As superannuation funds move away from cash and equities, infrastructure investments will emerge as a popular way for institutional investors to diversify their portfolios, according to Colonial First State Global Asset Management (CFSGAM).
"There is no asset class more suited to institutional investors than alternatives, particularly infrastructure. But they need to have long-term vision," CFSGAM head of infrastructure asset management Christine O'Reilly told the 2009 International Corporate Governance Conference in Sydney this week.
O'Reilly said there was a shortage of equity and debt capital in the unlisted space.
"Therefore, those who have capital can buy well with limited competition. They will also have time to have robust negotiations and thorough due diligence," she said.
Industry Funds Management (IFM) chair Garry Weaven said alternative assets had performed well despite the global downturn.
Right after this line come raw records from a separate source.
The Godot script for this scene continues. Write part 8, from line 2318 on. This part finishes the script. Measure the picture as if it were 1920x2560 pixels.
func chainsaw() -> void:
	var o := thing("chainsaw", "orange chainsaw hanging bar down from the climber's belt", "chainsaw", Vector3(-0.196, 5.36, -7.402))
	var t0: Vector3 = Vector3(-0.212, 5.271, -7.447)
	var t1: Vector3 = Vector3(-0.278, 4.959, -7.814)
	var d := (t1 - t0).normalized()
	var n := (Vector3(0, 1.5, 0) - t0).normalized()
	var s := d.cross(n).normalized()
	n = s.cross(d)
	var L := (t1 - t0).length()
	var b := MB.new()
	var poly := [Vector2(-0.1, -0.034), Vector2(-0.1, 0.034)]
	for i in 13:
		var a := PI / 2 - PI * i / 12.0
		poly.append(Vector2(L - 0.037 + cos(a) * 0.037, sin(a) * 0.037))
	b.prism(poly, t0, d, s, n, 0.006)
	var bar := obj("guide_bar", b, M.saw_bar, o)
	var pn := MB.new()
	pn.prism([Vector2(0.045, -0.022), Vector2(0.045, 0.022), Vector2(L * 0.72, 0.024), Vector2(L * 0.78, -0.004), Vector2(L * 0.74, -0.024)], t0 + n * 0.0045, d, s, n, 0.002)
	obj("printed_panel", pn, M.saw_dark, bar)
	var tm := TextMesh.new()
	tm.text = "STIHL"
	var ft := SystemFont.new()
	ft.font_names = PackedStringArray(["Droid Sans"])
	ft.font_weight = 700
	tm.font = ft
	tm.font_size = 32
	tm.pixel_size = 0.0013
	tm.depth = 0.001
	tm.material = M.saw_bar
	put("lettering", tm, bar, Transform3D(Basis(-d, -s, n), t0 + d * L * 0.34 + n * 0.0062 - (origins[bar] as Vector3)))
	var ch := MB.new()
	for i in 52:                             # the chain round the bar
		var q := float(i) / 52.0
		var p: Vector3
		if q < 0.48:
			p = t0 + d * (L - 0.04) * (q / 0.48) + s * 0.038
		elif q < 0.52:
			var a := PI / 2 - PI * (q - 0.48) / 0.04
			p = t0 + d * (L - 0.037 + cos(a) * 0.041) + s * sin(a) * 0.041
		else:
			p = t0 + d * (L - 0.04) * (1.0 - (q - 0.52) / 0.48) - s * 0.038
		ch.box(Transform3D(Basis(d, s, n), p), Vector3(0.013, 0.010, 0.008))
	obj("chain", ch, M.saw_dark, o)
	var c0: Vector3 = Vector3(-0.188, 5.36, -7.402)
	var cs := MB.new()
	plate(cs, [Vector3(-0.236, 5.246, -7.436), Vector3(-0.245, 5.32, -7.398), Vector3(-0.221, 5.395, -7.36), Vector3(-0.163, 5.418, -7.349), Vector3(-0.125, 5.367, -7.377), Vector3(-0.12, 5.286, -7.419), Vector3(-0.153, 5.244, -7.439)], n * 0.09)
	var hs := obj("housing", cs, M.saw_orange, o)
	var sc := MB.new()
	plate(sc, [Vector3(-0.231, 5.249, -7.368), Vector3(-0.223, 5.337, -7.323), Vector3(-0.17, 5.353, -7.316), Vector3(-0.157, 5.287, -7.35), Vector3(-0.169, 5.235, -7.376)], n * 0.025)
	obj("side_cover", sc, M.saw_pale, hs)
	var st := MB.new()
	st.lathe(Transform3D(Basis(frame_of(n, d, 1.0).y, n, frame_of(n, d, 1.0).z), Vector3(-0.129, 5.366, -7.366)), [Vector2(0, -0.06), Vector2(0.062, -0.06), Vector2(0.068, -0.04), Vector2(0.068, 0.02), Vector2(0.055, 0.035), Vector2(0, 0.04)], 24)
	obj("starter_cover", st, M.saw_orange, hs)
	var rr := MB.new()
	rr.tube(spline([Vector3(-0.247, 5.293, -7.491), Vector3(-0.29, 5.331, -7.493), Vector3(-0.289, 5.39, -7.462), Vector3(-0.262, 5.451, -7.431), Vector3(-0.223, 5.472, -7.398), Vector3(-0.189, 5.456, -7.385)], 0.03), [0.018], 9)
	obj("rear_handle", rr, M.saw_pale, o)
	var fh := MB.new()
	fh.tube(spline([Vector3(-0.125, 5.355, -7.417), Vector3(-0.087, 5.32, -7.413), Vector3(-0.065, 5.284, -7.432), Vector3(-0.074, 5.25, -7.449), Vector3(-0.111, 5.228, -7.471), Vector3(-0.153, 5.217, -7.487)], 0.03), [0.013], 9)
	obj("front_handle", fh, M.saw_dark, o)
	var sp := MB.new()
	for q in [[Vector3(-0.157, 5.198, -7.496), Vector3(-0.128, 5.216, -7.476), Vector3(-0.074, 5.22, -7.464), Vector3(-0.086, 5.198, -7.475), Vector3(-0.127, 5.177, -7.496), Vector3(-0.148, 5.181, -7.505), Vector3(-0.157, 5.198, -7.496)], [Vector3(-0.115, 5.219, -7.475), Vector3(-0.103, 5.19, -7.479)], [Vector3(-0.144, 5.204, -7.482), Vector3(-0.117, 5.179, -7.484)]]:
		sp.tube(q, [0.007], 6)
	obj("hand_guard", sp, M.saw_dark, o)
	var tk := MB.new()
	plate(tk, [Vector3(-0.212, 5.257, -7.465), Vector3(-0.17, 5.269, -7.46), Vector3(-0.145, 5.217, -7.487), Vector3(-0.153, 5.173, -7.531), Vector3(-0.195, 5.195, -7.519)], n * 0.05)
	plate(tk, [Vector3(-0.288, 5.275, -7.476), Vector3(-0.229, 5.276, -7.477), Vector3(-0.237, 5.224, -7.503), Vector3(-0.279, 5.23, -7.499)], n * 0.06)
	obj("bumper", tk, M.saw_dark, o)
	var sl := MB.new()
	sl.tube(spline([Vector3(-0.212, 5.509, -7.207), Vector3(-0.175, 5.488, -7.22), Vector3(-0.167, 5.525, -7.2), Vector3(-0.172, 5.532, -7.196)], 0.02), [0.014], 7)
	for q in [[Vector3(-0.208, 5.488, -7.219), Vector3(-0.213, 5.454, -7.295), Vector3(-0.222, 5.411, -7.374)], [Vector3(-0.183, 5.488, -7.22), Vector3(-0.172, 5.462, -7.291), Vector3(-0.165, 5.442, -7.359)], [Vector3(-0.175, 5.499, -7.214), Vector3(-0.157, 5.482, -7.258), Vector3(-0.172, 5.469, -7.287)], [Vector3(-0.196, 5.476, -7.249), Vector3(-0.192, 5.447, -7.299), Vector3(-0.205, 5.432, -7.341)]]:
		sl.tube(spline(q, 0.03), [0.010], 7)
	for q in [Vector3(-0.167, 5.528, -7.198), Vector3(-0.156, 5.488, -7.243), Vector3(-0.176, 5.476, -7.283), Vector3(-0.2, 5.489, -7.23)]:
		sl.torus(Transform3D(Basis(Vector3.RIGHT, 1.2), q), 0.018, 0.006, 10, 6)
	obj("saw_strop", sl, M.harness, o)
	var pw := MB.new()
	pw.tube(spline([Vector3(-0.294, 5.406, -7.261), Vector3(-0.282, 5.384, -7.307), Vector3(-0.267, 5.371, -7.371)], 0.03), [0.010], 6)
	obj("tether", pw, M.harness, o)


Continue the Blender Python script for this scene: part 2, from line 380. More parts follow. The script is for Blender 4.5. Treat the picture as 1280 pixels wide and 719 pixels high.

"The buying opportunities in infrastructure will be huge. It is really important that funds find ways to profitably invest in these areas. But we do have to look past asset classes and look at what assets have robust future revenue streams," Weaven said.
However, Mercer Canada partner Jane Ambachtsheer said the asset class had not escaped from the crisis unscathed.
"The diversification in alternatives hasn't completely worked and the global financial crisis has led to a mistrust of experts and active managers," Ambachtsheer said.
O'Reilly said trust needed to be restored for markets to return to normal levels.
"Going forward we need an understanding of risk and this can't come from regulators; it has to be demanded from the investment community," she said.